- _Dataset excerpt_
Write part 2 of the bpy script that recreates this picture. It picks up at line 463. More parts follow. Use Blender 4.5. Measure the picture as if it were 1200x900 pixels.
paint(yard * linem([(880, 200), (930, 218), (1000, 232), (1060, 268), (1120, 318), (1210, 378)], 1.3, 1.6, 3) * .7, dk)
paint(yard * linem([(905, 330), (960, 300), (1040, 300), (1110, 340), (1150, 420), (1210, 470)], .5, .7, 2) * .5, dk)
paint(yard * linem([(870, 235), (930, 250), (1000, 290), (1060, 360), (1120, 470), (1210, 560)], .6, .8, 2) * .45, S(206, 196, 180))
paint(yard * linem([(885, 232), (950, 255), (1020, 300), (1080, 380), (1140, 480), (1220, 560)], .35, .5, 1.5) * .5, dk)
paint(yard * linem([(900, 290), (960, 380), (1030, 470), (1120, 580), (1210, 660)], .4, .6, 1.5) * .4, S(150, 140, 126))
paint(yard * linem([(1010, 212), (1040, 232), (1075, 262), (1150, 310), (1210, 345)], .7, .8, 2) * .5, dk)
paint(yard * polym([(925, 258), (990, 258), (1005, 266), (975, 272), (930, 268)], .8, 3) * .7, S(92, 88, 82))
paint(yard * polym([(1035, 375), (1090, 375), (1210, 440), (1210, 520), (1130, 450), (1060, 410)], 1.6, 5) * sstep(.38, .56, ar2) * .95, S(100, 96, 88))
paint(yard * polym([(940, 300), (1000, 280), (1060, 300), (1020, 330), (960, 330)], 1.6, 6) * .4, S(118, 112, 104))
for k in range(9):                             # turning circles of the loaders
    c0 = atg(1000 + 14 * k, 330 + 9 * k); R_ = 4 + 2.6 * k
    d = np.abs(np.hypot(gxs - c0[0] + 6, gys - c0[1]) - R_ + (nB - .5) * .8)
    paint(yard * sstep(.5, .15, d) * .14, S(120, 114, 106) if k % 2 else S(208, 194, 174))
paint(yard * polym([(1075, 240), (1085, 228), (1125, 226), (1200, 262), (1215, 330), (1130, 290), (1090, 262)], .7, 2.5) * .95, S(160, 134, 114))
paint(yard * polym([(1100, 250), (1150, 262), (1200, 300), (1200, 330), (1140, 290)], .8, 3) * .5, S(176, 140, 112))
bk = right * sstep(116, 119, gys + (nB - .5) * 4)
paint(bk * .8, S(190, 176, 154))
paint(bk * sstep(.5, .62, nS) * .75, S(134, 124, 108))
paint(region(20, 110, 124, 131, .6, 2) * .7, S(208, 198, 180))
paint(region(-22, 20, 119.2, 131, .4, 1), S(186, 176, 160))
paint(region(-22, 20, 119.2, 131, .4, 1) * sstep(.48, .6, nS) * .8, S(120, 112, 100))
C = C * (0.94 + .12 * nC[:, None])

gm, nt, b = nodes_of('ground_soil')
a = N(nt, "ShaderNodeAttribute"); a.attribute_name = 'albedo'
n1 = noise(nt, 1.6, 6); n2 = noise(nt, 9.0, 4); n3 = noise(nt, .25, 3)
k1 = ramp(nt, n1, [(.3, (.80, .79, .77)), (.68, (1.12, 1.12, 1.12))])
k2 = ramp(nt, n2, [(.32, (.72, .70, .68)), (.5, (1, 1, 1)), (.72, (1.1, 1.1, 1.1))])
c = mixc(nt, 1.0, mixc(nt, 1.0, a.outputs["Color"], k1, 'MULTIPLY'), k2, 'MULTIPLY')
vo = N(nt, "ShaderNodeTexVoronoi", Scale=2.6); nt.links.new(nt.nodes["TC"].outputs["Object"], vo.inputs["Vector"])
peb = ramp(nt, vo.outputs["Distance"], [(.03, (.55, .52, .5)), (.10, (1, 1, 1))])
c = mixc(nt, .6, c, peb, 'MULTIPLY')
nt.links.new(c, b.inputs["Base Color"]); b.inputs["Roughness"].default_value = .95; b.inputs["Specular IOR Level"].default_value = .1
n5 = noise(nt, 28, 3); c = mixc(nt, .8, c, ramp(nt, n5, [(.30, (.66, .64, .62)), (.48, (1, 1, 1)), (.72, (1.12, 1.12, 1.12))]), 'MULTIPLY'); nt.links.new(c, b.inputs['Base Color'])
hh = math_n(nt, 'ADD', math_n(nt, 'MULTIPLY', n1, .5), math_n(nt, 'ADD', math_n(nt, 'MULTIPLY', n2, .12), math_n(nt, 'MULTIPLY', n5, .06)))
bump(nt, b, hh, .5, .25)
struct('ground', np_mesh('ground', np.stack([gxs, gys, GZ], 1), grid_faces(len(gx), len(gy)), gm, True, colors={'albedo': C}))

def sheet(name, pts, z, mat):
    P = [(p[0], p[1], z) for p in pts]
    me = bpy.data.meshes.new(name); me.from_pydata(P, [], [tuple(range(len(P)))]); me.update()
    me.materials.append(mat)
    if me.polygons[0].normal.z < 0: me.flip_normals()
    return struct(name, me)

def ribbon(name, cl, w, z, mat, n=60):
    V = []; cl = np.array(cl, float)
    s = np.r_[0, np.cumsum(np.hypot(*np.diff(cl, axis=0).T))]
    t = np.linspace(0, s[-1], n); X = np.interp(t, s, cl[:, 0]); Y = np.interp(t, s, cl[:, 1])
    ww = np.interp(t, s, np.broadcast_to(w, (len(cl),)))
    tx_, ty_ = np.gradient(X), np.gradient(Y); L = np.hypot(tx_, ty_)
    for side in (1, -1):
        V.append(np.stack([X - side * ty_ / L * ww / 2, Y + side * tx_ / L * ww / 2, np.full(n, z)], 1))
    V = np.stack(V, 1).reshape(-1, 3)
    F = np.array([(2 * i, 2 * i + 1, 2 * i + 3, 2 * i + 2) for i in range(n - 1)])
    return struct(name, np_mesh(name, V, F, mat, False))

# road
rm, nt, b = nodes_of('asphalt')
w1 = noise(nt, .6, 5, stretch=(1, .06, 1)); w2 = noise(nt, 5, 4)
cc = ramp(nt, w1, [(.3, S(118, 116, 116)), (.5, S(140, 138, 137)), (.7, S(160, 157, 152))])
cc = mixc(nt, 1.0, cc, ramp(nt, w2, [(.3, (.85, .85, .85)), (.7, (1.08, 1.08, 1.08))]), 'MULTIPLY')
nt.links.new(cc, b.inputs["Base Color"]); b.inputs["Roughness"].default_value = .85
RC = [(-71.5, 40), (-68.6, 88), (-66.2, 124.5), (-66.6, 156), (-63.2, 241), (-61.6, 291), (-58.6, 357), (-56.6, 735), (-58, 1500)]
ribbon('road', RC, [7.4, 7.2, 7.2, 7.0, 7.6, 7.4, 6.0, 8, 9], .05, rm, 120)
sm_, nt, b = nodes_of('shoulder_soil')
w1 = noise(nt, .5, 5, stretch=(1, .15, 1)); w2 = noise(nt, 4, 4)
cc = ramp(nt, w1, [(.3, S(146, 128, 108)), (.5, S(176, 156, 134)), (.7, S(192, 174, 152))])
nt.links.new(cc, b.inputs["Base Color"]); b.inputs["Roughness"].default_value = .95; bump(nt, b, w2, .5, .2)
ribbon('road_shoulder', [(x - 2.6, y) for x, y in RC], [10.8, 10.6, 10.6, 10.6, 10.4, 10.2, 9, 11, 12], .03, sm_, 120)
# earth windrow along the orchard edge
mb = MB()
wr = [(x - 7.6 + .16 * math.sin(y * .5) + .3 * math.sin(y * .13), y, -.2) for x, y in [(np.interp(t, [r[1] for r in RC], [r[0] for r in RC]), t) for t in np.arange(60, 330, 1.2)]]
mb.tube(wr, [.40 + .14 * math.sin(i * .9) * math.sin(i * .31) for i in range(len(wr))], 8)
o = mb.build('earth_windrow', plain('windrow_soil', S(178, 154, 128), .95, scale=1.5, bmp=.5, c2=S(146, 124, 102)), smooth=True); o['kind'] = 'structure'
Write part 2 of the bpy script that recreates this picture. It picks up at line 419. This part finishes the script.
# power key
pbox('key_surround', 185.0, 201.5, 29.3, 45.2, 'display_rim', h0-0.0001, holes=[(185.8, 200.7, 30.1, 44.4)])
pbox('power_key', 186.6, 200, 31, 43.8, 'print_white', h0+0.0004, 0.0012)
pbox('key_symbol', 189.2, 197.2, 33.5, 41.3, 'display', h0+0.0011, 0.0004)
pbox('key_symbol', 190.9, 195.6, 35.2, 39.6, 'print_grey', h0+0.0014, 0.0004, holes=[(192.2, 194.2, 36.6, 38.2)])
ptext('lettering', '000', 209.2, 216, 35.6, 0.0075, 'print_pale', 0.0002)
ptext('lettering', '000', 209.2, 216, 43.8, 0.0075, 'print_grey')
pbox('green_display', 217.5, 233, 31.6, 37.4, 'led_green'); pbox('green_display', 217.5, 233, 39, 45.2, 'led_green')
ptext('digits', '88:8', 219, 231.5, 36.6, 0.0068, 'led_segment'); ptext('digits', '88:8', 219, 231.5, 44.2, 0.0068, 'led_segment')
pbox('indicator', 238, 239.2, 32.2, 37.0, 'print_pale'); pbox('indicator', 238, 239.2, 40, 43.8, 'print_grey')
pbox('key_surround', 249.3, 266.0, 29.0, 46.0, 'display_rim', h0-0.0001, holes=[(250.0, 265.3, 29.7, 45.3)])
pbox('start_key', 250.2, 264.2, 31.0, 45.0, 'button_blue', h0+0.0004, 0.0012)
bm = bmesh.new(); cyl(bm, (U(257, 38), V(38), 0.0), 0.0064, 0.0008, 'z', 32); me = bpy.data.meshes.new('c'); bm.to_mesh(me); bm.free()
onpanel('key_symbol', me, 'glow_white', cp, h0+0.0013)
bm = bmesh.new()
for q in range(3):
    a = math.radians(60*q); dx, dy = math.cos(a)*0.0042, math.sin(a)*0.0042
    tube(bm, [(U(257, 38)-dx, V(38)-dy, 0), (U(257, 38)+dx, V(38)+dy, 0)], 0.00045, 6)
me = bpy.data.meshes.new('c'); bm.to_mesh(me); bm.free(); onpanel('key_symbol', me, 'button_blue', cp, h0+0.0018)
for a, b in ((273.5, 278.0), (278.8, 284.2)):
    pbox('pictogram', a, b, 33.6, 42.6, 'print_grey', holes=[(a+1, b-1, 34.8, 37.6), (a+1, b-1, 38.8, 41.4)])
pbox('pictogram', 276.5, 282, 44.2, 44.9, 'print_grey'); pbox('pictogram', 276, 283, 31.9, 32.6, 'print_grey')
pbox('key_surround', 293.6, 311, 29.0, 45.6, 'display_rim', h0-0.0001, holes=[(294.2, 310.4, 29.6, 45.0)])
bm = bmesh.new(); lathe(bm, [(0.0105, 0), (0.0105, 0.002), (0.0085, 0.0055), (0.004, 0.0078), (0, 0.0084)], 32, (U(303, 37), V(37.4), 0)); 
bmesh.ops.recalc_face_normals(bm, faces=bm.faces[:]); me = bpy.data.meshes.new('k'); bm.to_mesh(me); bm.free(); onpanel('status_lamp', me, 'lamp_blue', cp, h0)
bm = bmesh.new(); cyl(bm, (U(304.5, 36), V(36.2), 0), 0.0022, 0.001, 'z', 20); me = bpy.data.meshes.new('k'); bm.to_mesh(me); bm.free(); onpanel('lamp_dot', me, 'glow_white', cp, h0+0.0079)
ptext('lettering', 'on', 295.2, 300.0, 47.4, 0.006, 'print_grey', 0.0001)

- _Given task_
From the listing above, pick out each line where the word "part" appears.

- _Reply to the task_
Write part 2 of the bpy script that recreates this picture. It picks up at line 463. More parts follow. Use Blender 4.5. Measure the picture as if it were 1200x900 pixels.
Write part 2 of the bpy script that recreates this picture. It picks up at line 419. This part finishes the script.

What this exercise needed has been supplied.